IIED Example #1: Hotel “Bait & Switch” Is Not “Extreme and Outrageous” Behavior

In one case, a couple had reserved a private event space at a hotel for their wedding reception. Unbeknownst to them, the City of Miami Beach had shut down all of hotel’s ballrooms as unsafe and in violation of certain building codes nine days prior to the reception date.

The hotel did not inform plaintiffs of the shut down and instructed the staff to continue to prepare for the reception as planned. At the same time, the hotel attempted to resolve the shut down issue with the City (without success). The plaintiffs ultimately learned of the shut down issue hours before the reception, and the hotel chose to relocate the reception to the lobby area.

The hotel lobby was too small for the number of guests, the tables were “crammed” into the space, there was no privacy for the event, the disk jockey was told repeatedly to lower the volume, and hotel guests walked through the wedding reception (some in their swimwear) and participated in the reception by clapping during the introduction of the wedding party.

As a result of the reception being held in the publicly-accessible lobby, as opposed to a private ballroom, the plaintiffs’ wedding day was “ruined,” “a public spectacle,” “cramped,” and “very uncomfortable.” Additionally, the bride was “embarrassed,” cried uncontrollably, and had nightmares.

Plaintiffs then sued the hotel; one of their claims was for intentional infliction of emotional distress. The Third District Court of Appeal found that the hotel pulled a “bait-and-switch,” and that its conduct was wrong and caused plaintiffs physical and emotional distress. This conduct, however, did not rise to the level of “extreme and outrageous” behavior necessary to establish a claim for intentional infliction of emotional distress.

IIED Example #2: Supervisor’s Discriminatory Behavior Was Not Sufficiently “Extreme and Outrageous”

In another case, a former employee claimed that his supervisor discriminated against him due to his African-American race. This discriminatory behavior consisted of calling plaintiff the n-word and a monkey in front of other employees and over the work radio, instructing another supervisor to create a record of false disciplinary incidents for plaintiff so as to justify plaintiff’s subsequent termination, accusing plaintiff of stealing, persistently threatening to terminate plaintiff’s job for no reason, and assigning plaintiff dangerous work assignments and extra work (so as to eliminate plaintiff’s break times).

The Third District Court of Appeal found that the above-described actions were “reprehensible, objectionable, and offensive.” Nonetheless, the appellate court concluded that the supervisor’s conduct was not sufficiently “extreme and outrageous” so as to allow the plaintiff to recover damages for intentional infliction of emotional distress.

IIED Example #3: Insurance Agent Intentionally Inflicted Emotional Distress on Disabled Plaintiff

So, what set of fact may establish a claim for the tort? In one case, a plaintiff was receiving payments under an insurance policy for his complete disability. An insurance agent falsely told the plaintiff that he had received a letter from the plaintiff’s doctor stating that the plaintiff was no longer classified as disabled. The agent also falsely told the plaintiff that he was no longer covered under the insurance policy and tried have the plaintiff sign a paper stating that no further payments were due under the policy.

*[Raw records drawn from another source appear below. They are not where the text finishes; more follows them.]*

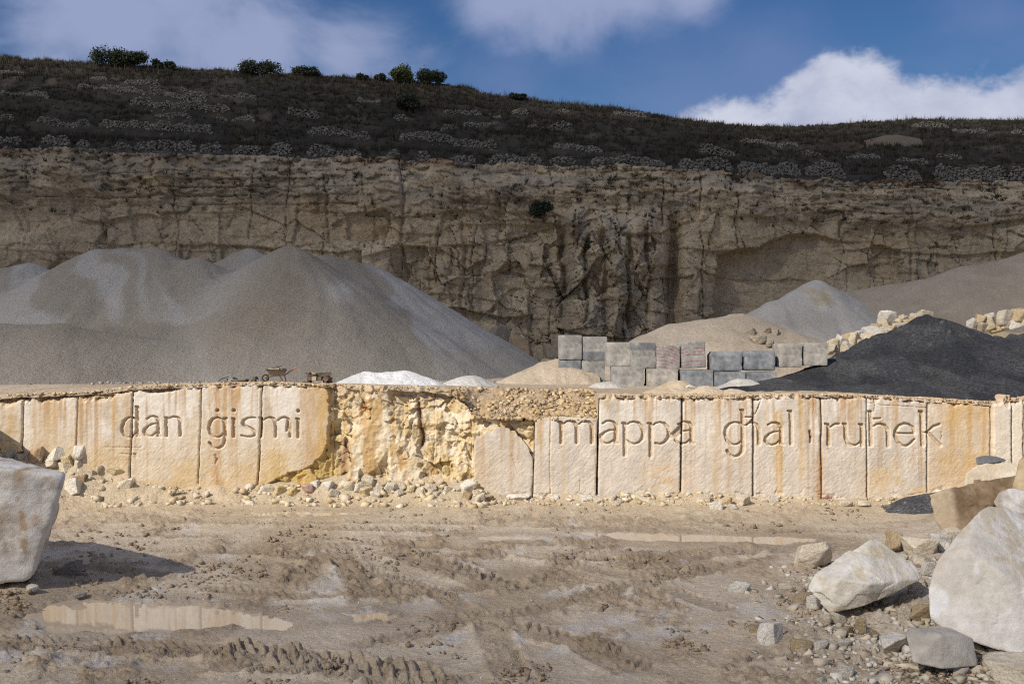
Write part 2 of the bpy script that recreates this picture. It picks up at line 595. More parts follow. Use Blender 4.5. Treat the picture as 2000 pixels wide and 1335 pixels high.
STROKES = [
    # d a n
    S([3, 3, 3.5, 4.5, 6.5, 7.5, 7, 5.5, 4, 3.5, 3.5, 4], (266, 823), (260, 816), (254, 814), (247, 816.5), (241, 823), (237.5, 833), (238, 842), (242, 850), (249, 854), (256, 853), (261, 848), (266, 841)),
    S([7, 7, 6.5], (267, 796), (267, 830), (267, 850)), S(4, (263, 794), (268, 794.5)), S([5, 3], (267, 849), (272, 852.5)),
    S([3.5, 3.5, 4, 5, 6.5, 7, 6.5], (286, 818), (292, 813.5), (299, 812.5), (305, 815), (308, 822), (308, 835), (307.5, 850)), S([5, 3], (308, 849), (313, 852.5)),
    S([3, 3.5, 4, 6, 6.5, 5.5, 4, 3.5, 3.5], (304, 827), (297, 827.5), (289, 831), (281.5, 838), (280.5, 843), (283, 848.5), (289, 851.5), (296, 850.5), (305, 843)),
    S(4, (321.5, 815), (326, 815.5)), S(6.5, (324, 817), (324, 851)),
    S([3, 3.5, 4, 5, 6, 6.5, 6.5], (326, 820), (332, 815), (338, 813.5), (345, 814.5), (350, 818.5), (351.5, 826), (351, 850)),
    # g with a dot, i s m i
    S(7.8, (424, 801), (424, 801.2)),
    S([4, 4, 4, 5, 6.5, 7, 6, 4.5, 3.5, 4, 4.5], (437, 826), (433, 818.5), (424, 814.5), (415, 818), (409, 826), (407.8, 836), (410, 846), (416, 852), (424, 853.5), (431, 851), (437, 845)),
    S([6.5, 6.5, 6.5, 6, 5, 4, 4, 4.5, 5.5], (438.5, 820), (439, 850), (438, 862), (434, 870), (427, 874.5), (420, 874.5), (414, 871.5), (411, 867), (409, 864)), S([5, 6], (436, 817), (441, 816.8)),
    S(8, (456, 801), (456, 801.2)), S(7, (456, 818), (456, 852)), S(4, (452.5, 816.5), (457, 817)),
    S([3.5, 3.5, 4, 6, 6.5, 6, 6.5, 6.5, 6.5, 6, 4, 3.5, 3], (498.5, 815.5), (490, 815), (482, 816.5), (475, 821), (473.5, 826), (476, 831), (484, 835), (492, 838), (497.5, 843), (497, 849), (490, 852.5), (482, 852.5), (471, 850)),
    S(4, (506.5, 815.5), (511, 816)), S(6.5, (510, 818), (510, 852)),
    S([3, 3.5, 4.5, 6, 6.5, 6.5, 6.5], (512, 822), (520, 816), (527, 814.5), (534, 817.5), (537, 823), (538, 830), (538, 852)),
    S([3, 3.5, 4.5, 6, 6.5, 6.5], (541, 822), (548, 816), (556, 814.5), (562, 818), (566, 826), (566, 852)), S([4, 9, 3], (561, 822), (562, 833), (559, 842)),
    S(8, (582, 802), (582, 802.2)), S(7, (582, 820), (582, 853)), S(4, (578, 817), (583, 818)),
    # m a p p a
    S(4.5, (1090.5, 822), (1097, 823)), S(7.5, (1095.5, 824), (1095.5, 862)),
    S([3, 3.5, 5, 6.5, 7, 7.5, 7.5], (1098, 828), (1106, 821.5), (1114, 820.5), (1121, 823), (1125, 829), (1125.7, 838), (1125.5, 862)),
    S([3, 3.5, 5, 6.5, 7, 7.5, 7.5], (1128, 828), (1136, 822), (1143, 821), (1150, 823), (1154.5, 829), (1155, 838), (1155, 862)),
    S([4, 3.5, 4, 5, 6.5, 7.5, 7.5], (1176, 825), (1183, 820.7), (1190, 820), (1197, 822.5), (1202, 829), (1201.5, 840), (1200.5, 861)), S([5, 3], (1201, 860), (1206, 863.5)),
    S([3, 3.5, 4.5, 6.5, 7, 5, 4, 4, 4], (1197, 837.5), (1188, 838.5), (1180, 842), (1173, 848), (1171.5, 855), (1175, 861.5), (1183, 863.7), (1190, 862), (1198, 856)),
    S(4.5, (1214, 824.5), (1219, 824.5)), S(7.5, (1218.5, 826), (1218.5, 886)),
    S([3, 3.5, 4, 6, 7, 7.5, 7, 5, 4, 3.5, 3.5], (1221, 829), (1228, 823.5), (1236, 821.5), (1245, 824), (1252, 832), (1254.5, 843), (1252.5, 854), (1246, 861.5), (1238, 864.3), (1230, 863), (1222, 857)),
    S(4.5, (1263.5, 824.5), (1269, 825)), S(7.5, (1268.5, 826), (1268.5, 888)),
    S([3, 3.5, 4, 6, 7, 7, 7, 6, 4.5, 4], (1271, 830), (1279, 824.5), (1287, 822.5), (1295, 825), (1302, 833), (1304, 844), (1302, 854), (1295, 861.5), (1287, 865), (1278, 863)),
    S([3, 9, 13, 15, 12, 6], (1300, 855), (1306, 850), (1314, 847), (1321, 842), (1325, 836), (1327, 828)),
    S([4, 3.5, 4.5, 6, 7, 7.5, 7.5], (1322, 826.5), (1330, 822.5), (1337, 822), (1344, 824), (1348.5, 831), (1348, 841), (1347.5, 861)), S([5, 3], (1348, 860), (1353, 864)),
    S([3, 3.5, 4.5, 6.5, 6.5, 5, 4, 3.5, 4], (1345, 838.5), (1335, 839.5), (1325, 845), (1318, 851), (1317, 857), (1321, 862.5), (1329, 864.8), (1338, 862.5), (1346, 855)),
    # g h-with-bar a l
    S([4, 4, 4, 5, 6.5, 7, 6.5, 5, 4, 4, 4], (1446, 829), (1440, 823.5), (1431, 822.7), (1422, 826), (1415.5, 833), (1413, 845), (1416, 857), (1423, 864.3), (1432, 866.3), (1440, 863.5), (1447, 857)),
    S([7.5, 7.5, 7.5, 7, 6, 4.5, 4.5, 5, 6], (1447, 801), (1447.3, 850), (1447.5, 870), (1446, 879), (1440, 886), (1432, 889.3), (1425, 887.5), (1420, 883), (1417, 878)), S(4.5, (1443, 799), (1448, 799.5)),
    S(3.2, (1453, 812.8), (1464.5, 812.8)),
    S([3, 3.5, 4.5, 6, 7, 7.5, 7.5], (1450, 830), (1460, 824), (1468, 823.5), (1474.5, 828), (1478.3, 836), (1478.5, 850), (1478.7, 864)), S([3, 3], (1455, 829), (1466, 817)),
    S([4, 3.5, 4.5, 5.5, 7, 7.5, 7.5], (1496, 828), (1503, 824), (1511, 823.5), (1517.5, 826.5), (1521.7, 834), (1521.5, 845), (1521, 863)), S([5, 3], (1521, 862), (1526, 866.5)),
    S([3, 3.5, 4.5, 6.5, 7, 5, 4, 3.5, 4], (1519, 840.5), (1508, 841), (1499, 845), (1492, 852), (1491, 859), (1496, 865), (1504, 866.7), (1512, 864), (1519, 857)),
    S(4.5, (1535, 800.8), (1541, 801.3)), S(7, (1540, 803), (1540.5, 865)),
    # r u h-with-bar e k
    S(4.5, (1607.5, 826), (1613, 826.8)), S([6.5, 7, 8], (1613, 829), (1613.5, 850), (1613.5, 866)), S([3.5, 4.5, 5, 5], (1617, 833), (1623, 828), (1628, 826), (1634, 826)),
    S(4.5, (1642, 825.7), (1647, 826.3)), S([7, 7.5, 6.5, 5, 4, 4, 4], (1646, 829), (1646.5, 852), (1650, 863), (1658, 867.3), (1667, 867), (1673, 863), (1678, 856)),
    S(4.5, (1673, 826.7), (1679, 827.3)), S(7, (1678, 829), (1678.3, 868)),
    S(4.5, (1691, 802), (1696, 802)), S([7.5, 8, 8], (1694.5, 803), (1695, 840), (1695.3, 867)), S(3.4, (1701, 816), (1714.5, 815)),
    S([3, 3.5, 4.5, 6.5, 7.5, 7.5], (1698, 833), (1706, 826.7), (1714, 825.5), (1722, 828.3), (1727.5, 836), (1728.5, 868)),
    S(4, (1746, 844), (1779, 844.5)),
    S([6, 5.5, 4.5, 4.5, 5.5, 7, 7.5, 6.5, 4.5, 5, 5.5, 4], (1779, 842), (1777, 833), (1769, 826.5), (1760, 825), (1750, 829), (1743.5, 838), (1742, 849), (1747, 861), (1756, 868), (1765, 868), (1773, 862.5), (1779.5, 856)),
    S(4.5, (1789, 801.7), (1794, 802.3)), S([7.5, 8, 8], (1793.5, 804), (1794.5, 840), (1795.5, 867)),
    S([3.5, 4, 5, 5], (1798, 843.5), (1806, 841), (1817, 831), (1829, 826.7)), S([5, 7, 7.5], (1808, 843), (1819, 856), (1830, 867.5)),
]


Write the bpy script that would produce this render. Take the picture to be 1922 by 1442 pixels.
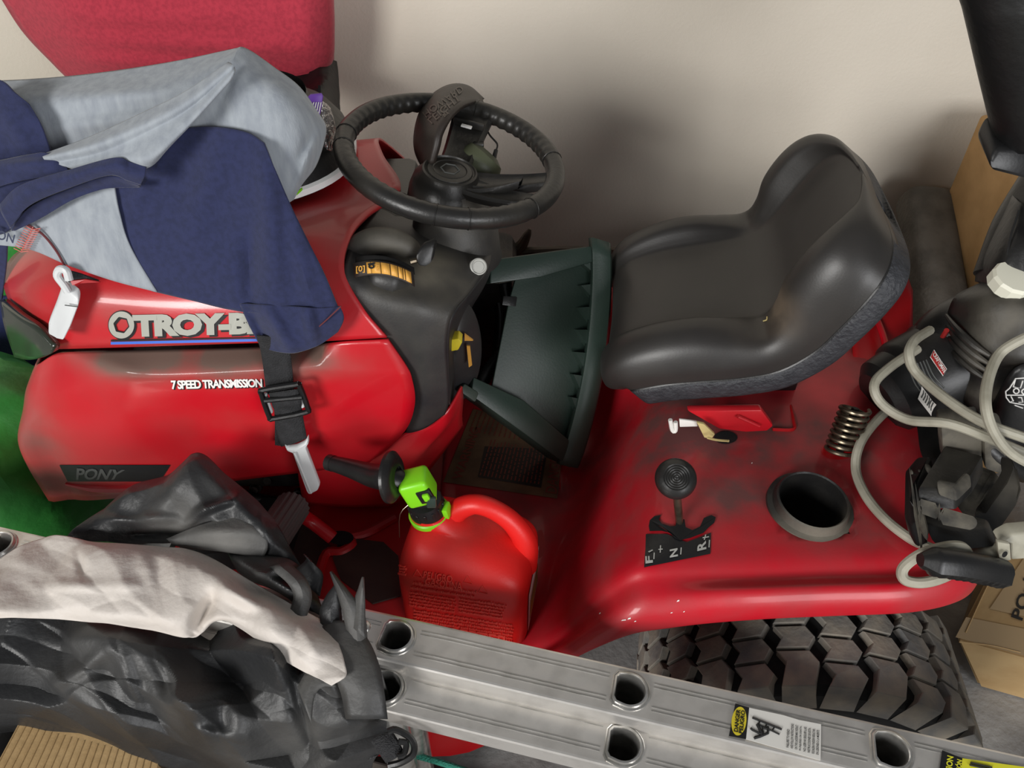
import bpy, bmesh, math, random
import numpy as np
from mathutils import Vector, Matrix, noise
from mathutils.bvhtree import BVHTree

# ------------------------------------------------------------------ camera, world, lights
for _o in list(bpy.data.objects):
    bpy.data.objects.remove(_o)
SC = bpy.context.scene
COL = SC.collection
FPX, CXP, CYP = 1444.0, 961.0, 721.0
PITCH = math.radians(42.0)
CAM = Vector((0, 0, 1.5))
SP, CP = math.sin(PITCH), math.cos(PITCH)
cd = bpy.data.cameras.new('camera'); cam = bpy.data.objects.new('camera', cd); COL.objects.link(cam)
cam.location = CAM; cam.rotation_euler = (math.pi / 2 - PITCH, 0, 0)
cd.sensor_fit = 'HORIZONTAL'; cd.sensor_width = 36; cd.lens = FPX / 1922 * 36; cd.clip_start = 0.02
SC.camera = cam
w = bpy.data.worlds.new('World'); SC.world = w; w.use_nodes = True
bg = w.node_tree.nodes['Background']; bg.inputs[0].default_value = (0.93, 0.96, 1.0, 1); bg.inputs[1].default_value = 0.17
def area(name, loc, target, sx, sy, power, col):
    d = bpy.data.lights.new(name, 'AREA'); d.shape = 'RECTANGLE'; d.size = sx; d.size_y = sy; d.energy = power; d.color = col
    o = bpy.data.objects.new(name, d); COL.objects.link(o); o.location = loc
    o.rotation_euler = (Vector(target) - Vector(loc)).to_track_quat('-Z', 'Y').to_euler()
    return o
area('garage_door_daylight', (-3.2, -3.5, 2.6), (-0.5, 1.4, 0.8), 1.7, 1.5, 300, (1.0, 0.985, 0.96))
area('side_door_daylight', (2.2, -3.2, 1.8), (0.3, 1.0, 0.6), 2.0, 1.9, 135, (0.98, 0.985, 1.0))
SC.view_settings.view_transform = 'Standard'; SC.view_settings.look = 'None'
SC.view_settings.gamma = 1; SC.view_settings.use_curve_mapping = False
SC.view_settings.exposure = -0.2

# ------------------------------------------------------------------ helpers
def ray(px, py):
    r, d = (px - CXP) / FPX, (py - CYP) / FPX
    return Vector((r, CP - d * SP, -SP - d * CP))
def at(px, py, y=None, z=None, x=None, k=None):
    """a point of the photograph set on the real plane y, z or x = const (metres), or at depth k"""
    v = ray(px, py)
    t = y / v.y if y is not None else (z - CAM.z) / v.z if z is not None else x / v.x if x is not None else k
    return CAM + v * t
def Y(*pts):                       # list of (px, py, y)
    return [at(p[0], p[1], y=p[2]) for p in pts]
def lin(c):
    return tuple(((v / 255) / 12.92 if v / 255 <= .04045 else ((v / 255 + .055) / 1.055) ** 2.4) for v in c) + (1,)
MATS = {}
def mat(name, col, rough=.5, metal=0, col2=None, nscale=8, nlo=.4, nhi=.65, bump=0, bscale=60, spec=.5,
        dust=None, dcol=(128, 112, 98), aniso=None, coat=0, emis=None, detail=6, trans=0, sheen=0, bdet=4, world=False):
    m = bpy.data.materials.new(name); m.use_nodes = True; nt = m.node_tree; N = nt.nodes; L = nt.links
    b = N['Principled BSDF']; b.inputs['Roughness'].default_value = rough; b.inputs['Metallic'].default_value = metal
    b.inputs['Specular IOR Level'].default_value = spec
    if coat: b.inputs['Coat Weight'].default_value = coat; b.inputs['Coat Roughness'].default_value = .12
    if sheen: b.inputs['Sheen Weight'].default_value = sheen; b.inputs['Sheen Roughness'].default_value = .5
    if trans: b.inputs['Transmission Weight'].default_value = trans
    tc = N.new('ShaderNodeTexCoord'); vec = tc.outputs['Object']
    if world: vec = N.new('ShaderNodeNewGeometry').outputs['Position']
    if aniso:
        mp = N.new('ShaderNodeMapping'); mp.inputs['Scale'].default_value = aniso; L.new(vec, mp.inputs['Vector']); vec = mp.outputs[0]
    def nz(scale, det):
        n = N.new('ShaderNodeTexNoise'); n.inputs['Scale'].default_value = scale; n.inputs['Detail'].default_value = det
        L.new(vec, n.inputs['Vector']); return n.outputs[0]
    def ramp(src, lo, hi):
        r = N.new('ShaderNodeMapRange'); r.inputs['From Min'].default_value = lo; r.inputs['From Max'].default_value = hi
        L.new(src, r.inputs['Value']); return r.outputs[0]
    def mix(f, a, bb):
        x = N.new('ShaderNodeMix'); x.data_type = 'RGBA'
        if isinstance(f, float): x.inputs[0].default_value = f
        else: L.new(f, x.inputs[0])
        for i, s in ((6, a), (7, bb)):
            if isinstance(s, tuple): x.inputs[i].default_value = s
            else: L.new(s, x.inputs[i])
        return x.outputs[2]
    c = lin(col)
    if col2 is not None: c = mix(ramp(nz(nscale, detail), nlo, nhi), c, lin(col2))
    if dust:
        at_ = N.new('ShaderNodeAttribute'); at_.attribute_name = 'dust'
        base = ramp(nz(dust[1], 8), .3, .8)
        mu = N.new('ShaderNodeMath'); mu.operation = 'MULTIPLY_ADD'
        L.new(base, mu.inputs[0]); mu.inputs[1].default_value = .7; mu.inputs[2].default_value = .45
        m2 = N.new('ShaderNodeMath'); m2.operation = 'MULTIPLY'; L.new(mu.outputs[0], m2.inputs[0]); L.new(at_.outputs['Fac'], m2.inputs[1])
        m3 = N.new('ShaderNodeMath'); m3.operation = 'MULTIPLY_ADD'; L.new(base, m3.inputs[0]); m3.inputs[1].default_value = dust[0]
        L.new(m2.outputs[0], m3.inputs[2]); m3.use_clamp = True
        c = mix(m3.outputs[0], c, lin(dcol))
        rr = N.new('ShaderNodeMapRange'); rr.inputs['To Min'].default_value = rough; rr.inputs['To Max'].default_value = .85
        L.new(m3.outputs[0], rr.inputs['Value']); L.new(rr.outputs[0], b.inputs['Roughness'])
    if isinstance(c, tuple): b.inputs['Base Color'].default_value = c
    else: L.new(c, b.inputs['Base Color'])
    if bump:
        bn = N.new('ShaderNodeBump'); bn.inputs['Strength'].default_value = bump; bn.inputs['Distance'].default_value = .01
        L.new(nz(bscale, bdet), bn.inputs['Height']); L.new(bn.outputs[0], b.inputs['Normal'])
    MATS[name] = m; return m

class MB:
    def __init__(s): s.v = []; s.f = []
    def add(s, vs, fs):
        n = len(s.v); s.v += [Vector(p) for p in vs]; s.f += [tuple(i + n for i in f) for f in fs]; return s
    def grid(s, G, cu=False, cv=False):
        R, C = len(G), len(G[0]); fs = []
        for i in range(R - (0 if cu else 1)):
            for j in range(C - (0 if cv else 1)):
                a, b = i, (i + 1) % R; c, d = j, (j + 1) % C
                fs.append((a * C + c, a * C + d, b * C + d, b * C + c))
        return s.add([p for r in G for p in r], fs)
    def cap(s, pts):
        return s.add(pts, [tuple(range(len(pts)))])
    def tube(s, pts, r, seg=10, k=6, closed=False, caps=True, flat=None):
        P = crl(pts, k, closed) if k > 1 else [Vector(p) for p in pts]
        n = len(P); rr = r if isinstance(r, (list, tuple)) else [r, r]
        rr = np.interp(np.linspace(0, 1, n), np.linspace(0, 1, len(rr)), rr)
        G = []; up = None
        for i in range(n):
            t = (P[(i + 1) % n] - P[i - 1]) if closed else (P[min(i + 1, n - 1)] - P[max(i - 1, 0)])
            t = t.normalized()
            if up is None:
                up = Vector((0, 0, 1)) if abs(t.z) < .9 else Vector((1, 0, 0))
            up = (up - t * up.dot(t)).normalized(); sd = t.cross(up)
            fa = flat if flat else 1
            G.append([P[i] + (up * math.cos(a) * fa + sd * math.sin(a)) * rr[i] for a in [2 * math.pi * q / seg for q in range(seg)]])
        s.grid(G, cu=closed, cv=True)
        if caps and not closed: s.cap(G[0]); s.cap(G[-1][::-1])
        return s
    def lathe(s, prof, M=None, seg=32, ang=2 * math.pi):
        M = M or Matrix.Identity(4); full = abs(ang - 2 * math.pi) < 1e-6
        G = [[M @ Vector((r * math.cos(ang * q / seg), r * math.sin(ang * q / seg), z)) for q in range(seg if full else seg + 1)] for r, z in prof]
        s.grid(G, cv=full)
        if full and prof[0][0] > 1e-5: pass
        return s
    def box(s, c, d, M=None, bev=.0, seg=2):
        bm = bmesh.new(); bmesh.ops.create_cube(bm, size=1)
        for v in bm.verts: v.co = Vector((v.co.x * d[0], v.co.y * d[1], v.co.z * d[2]))
        if bev: bmesh.ops.bevel(bm, geom=bm.edges[:], offset=bev, segments=seg, profile=.5, affect='EDGES')
        M2 = (M or Matrix.Identity(4)) @ Matrix.Translation(c)
        bm.verts.index_update()
        s.add([M2 @ v.co for v in bm.verts], [[v.index for v in f.verts] for f in bm.faces]); bm.free(); return s
    def prism(s, pts, vec):
        pts = [Vector(p) for p in pts]; n = len(pts); vec = Vector(vec)
        s.add(pts + [p + vec for p in pts], [tuple(range(n)), tuple(range(2 * n - 1, n - 1, -1))] + [(i, i + n, (i + 1) % n + n, (i + 1) % n) for i in range(n)])
        return s
    def bevprism(s, pts, vec, bev=.003, seg=2):
        t = MB().prism(pts, vec); bm = bmesh.new(); vs = [bm.verts.new(p) for p in t.v]
        for f in t.f: bm.faces.new([vs[i] for i in f])
        bmesh.ops.recalc_face_normals(bm, faces=bm.faces[:])
        bmesh.ops.bevel(bm, geom=bm.edges[:], offset=bev, segments=seg, profile=.5, affect='EDGES'); bm.verts.index_update()
        s.add([v.co.copy() for v in bm.verts], [[v.index for v in f.verts] for f in bm.faces]); bm.free(); return s
    def bvh(s): return BVHTree.FromPolygons([tuple(v) for v in s.v], s.f)
    def build(s, name, m, parent=None, smooth=True, ang=35, thick=0, off=0, sub=0, merge=True, dust=None):
        me = bpy.data.meshes.new(name); me.from_pydata([tuple(v) for v in s.v], [], s.f)
        bm = bmesh.new(); bm.from_mesh(me)
        if merge: bmesh.ops.remove_doubles(bm, verts=bm.verts[:], dist=1e-5)
        bmesh.ops.recalc_face_normals(bm, faces=bm.faces[:])
        bm.to_mesh(me); bm.free()
        ms = m if isinstance(m, list) else [m]
        for x in ms: me.materials.append(MATS[x] if isinstance(x, str) else x)
        if smooth:
            me.polygons.foreach_set('use_smooth', [True] * len(me.polygons))
            try: me.set_sharp_from_angle(angle=math.radians(ang))
            except Exception: pass
        if dust:
            co = np.empty(len(me.vertices) * 3); me.vertices.foreach_get('co', co); co = co.reshape(-1, 3); d = np.zeros(len(co))
            for c, r, a in dust:
                r = np.array(r if isinstance(r, (tuple, list)) else (r, r, r))
                d = np.maximum(d, a * np.exp(-(((co - np.array(c)) / r) ** 2).sum(1)))
            A = me.attributes.new('dust', 'FLOAT', 'POINT'); A.data.foreach_set('value', d.astype(np.float32))
        o = bpy.data.objects.new(name, me); COL.objects.link(o)
        if thick:
            md = o.modifiers.new('Solidify', 'SOLIDIFY'); md.thickness = thick; md.offset = off
        if sub:
            md = o.modifiers.new('Subsurf', 'SUBSURF'); md.levels = sub; md.render_levels = sub
        if parent is not None: adopt(o, parent)
        return o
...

Because the insurance agent knew that the plaintiff was suffering from both a total mental and physical disability, and unjustifiably asserted power over the plaintiff, the appellate court found that the agent intentionally inflicted emotional distress on plaintiff because his conduct was viewed as outrageous by a civilized community.

Summary: Guidelines for Intentional Infliction of Emotional Distress Claims

In conclusion, the law may afford a remedy to an individual who has been subjected to revolting and abhorrent behavior. Unless the conduct at issue is truly of the type that rises to an extreme and elevated level of outrageousness, however, any such remedies will probably not include recovery for intentional infliction of emotional distress.